28 September 2010

Trust them they know what they're doing?

I was glad to see this column appear in the Herald today.

A letter signed by 27 international legal scholars raises concerns about the government's new legislation intended to expedite post-quake recovery in Canterbury, and says that this Act "represents an extraordinary broad transfer of lawmaking power away from Parliament and to the executive branch, with minimal constraints on how that power may be used."

I share the alarm of these legal scholars about the Canterbury Earthquake
Response and Recovery Act 2010.

S 6 of the Act permits Orders in Council on the recommendation of the relevant Minister "to make any provision reasonably necessary or expedient for the purpose of this Act".

But, further, subsection 3 says: "The recommendation of the relevant Minister may not be challenged,reviewed, quashed, or called into question in any court."

And Subsection 4: "An Order in Council made under subsection (1) may grant an exemption from, or modify, or extend any provision of any enactment, including (but not limited to)" a list of 22 Acts - and note the "but not limited to."

There are only a few basic Acts that serve fundamental constitutional purposes that cannot be excepted or modified under s 6(4). (Well, isn't that a relief!)

I am alarmed at the cowardice of opposition MPs who wouldn't stall this legislation, as much as I am at the authoritarian ideology of the National-led government that introduced it.

This is the state of exception in our back yard, and anyone curious about the consequences of this kind of thing needs to watch the documentary 'Draquila' which observes the dictatorial and corrupt actions of the Berlusconi government following the earthquake in Aquila.

The following quote comes from a review of that movie from this link.
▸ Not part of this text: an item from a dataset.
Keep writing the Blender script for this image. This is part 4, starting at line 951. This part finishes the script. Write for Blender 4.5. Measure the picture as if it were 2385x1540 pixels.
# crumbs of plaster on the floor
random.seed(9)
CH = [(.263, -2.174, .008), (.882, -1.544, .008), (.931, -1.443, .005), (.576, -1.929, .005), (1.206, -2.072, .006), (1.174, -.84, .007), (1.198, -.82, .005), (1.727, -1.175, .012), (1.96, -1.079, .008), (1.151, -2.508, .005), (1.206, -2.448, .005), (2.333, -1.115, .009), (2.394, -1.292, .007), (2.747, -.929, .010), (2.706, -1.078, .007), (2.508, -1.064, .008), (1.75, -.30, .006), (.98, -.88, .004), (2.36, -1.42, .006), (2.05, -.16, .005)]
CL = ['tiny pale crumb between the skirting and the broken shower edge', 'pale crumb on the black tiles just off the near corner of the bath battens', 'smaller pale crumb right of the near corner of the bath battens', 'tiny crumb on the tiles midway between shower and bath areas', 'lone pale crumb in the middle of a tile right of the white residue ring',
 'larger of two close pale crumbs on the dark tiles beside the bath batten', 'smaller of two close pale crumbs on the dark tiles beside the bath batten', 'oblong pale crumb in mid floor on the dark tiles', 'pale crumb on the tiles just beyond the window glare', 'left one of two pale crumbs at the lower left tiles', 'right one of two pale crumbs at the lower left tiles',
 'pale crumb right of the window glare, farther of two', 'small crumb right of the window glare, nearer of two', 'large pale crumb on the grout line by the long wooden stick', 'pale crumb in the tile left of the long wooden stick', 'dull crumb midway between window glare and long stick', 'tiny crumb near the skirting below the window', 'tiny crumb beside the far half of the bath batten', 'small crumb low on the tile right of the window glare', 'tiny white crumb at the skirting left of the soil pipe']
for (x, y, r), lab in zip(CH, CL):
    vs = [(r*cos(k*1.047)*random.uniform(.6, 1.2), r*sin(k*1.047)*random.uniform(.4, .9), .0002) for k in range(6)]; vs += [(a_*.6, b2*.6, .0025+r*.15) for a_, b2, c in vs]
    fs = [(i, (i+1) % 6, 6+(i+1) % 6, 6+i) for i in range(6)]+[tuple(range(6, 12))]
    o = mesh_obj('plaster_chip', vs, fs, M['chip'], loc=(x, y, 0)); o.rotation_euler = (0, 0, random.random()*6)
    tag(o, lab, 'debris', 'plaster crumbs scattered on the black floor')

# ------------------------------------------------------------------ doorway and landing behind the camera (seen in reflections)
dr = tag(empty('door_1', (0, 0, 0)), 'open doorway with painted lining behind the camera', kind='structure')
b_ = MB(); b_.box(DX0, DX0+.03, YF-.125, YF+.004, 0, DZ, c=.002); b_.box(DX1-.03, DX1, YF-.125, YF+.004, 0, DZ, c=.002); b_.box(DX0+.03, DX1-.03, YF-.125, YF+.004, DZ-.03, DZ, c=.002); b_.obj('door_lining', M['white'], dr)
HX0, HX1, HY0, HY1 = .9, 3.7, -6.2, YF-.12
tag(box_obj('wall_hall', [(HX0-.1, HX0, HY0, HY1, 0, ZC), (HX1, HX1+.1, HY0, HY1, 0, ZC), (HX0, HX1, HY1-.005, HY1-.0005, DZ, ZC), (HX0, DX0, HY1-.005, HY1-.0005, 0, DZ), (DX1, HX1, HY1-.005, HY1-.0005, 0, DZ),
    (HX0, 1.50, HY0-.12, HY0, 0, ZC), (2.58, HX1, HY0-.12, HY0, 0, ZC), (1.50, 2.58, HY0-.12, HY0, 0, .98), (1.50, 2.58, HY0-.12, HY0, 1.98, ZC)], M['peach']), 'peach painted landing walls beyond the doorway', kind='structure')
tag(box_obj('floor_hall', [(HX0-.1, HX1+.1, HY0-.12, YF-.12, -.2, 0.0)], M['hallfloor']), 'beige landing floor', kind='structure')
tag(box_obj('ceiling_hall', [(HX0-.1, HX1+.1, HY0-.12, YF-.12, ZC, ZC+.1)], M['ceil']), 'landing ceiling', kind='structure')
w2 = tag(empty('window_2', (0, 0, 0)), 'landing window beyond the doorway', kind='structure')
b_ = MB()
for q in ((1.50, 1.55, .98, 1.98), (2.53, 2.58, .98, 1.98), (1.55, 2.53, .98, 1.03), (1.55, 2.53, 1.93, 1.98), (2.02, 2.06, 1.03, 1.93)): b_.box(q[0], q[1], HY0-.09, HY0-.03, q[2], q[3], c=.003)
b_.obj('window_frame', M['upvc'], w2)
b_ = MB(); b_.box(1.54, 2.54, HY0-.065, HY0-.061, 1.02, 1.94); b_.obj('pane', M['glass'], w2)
"Guzzanti's film stresses that Italy's reaction to the earthquake shows the country's democracy is on shaky ground. She documents what she sees as a disturbing shift toward authoritarianism. As an example, she shines the spotlight on Italy's Civil Protection Agency, which oversaw the [refugee] camp and is handling reconstruction efforts. Guzzanti argues that Berlusconi has given it sweeping powers that allow it to skirt the law when awarding building contracts. Guido Bertolaso, who heads the agency, is already under investigation in another case for allegedly giving contracts to friends."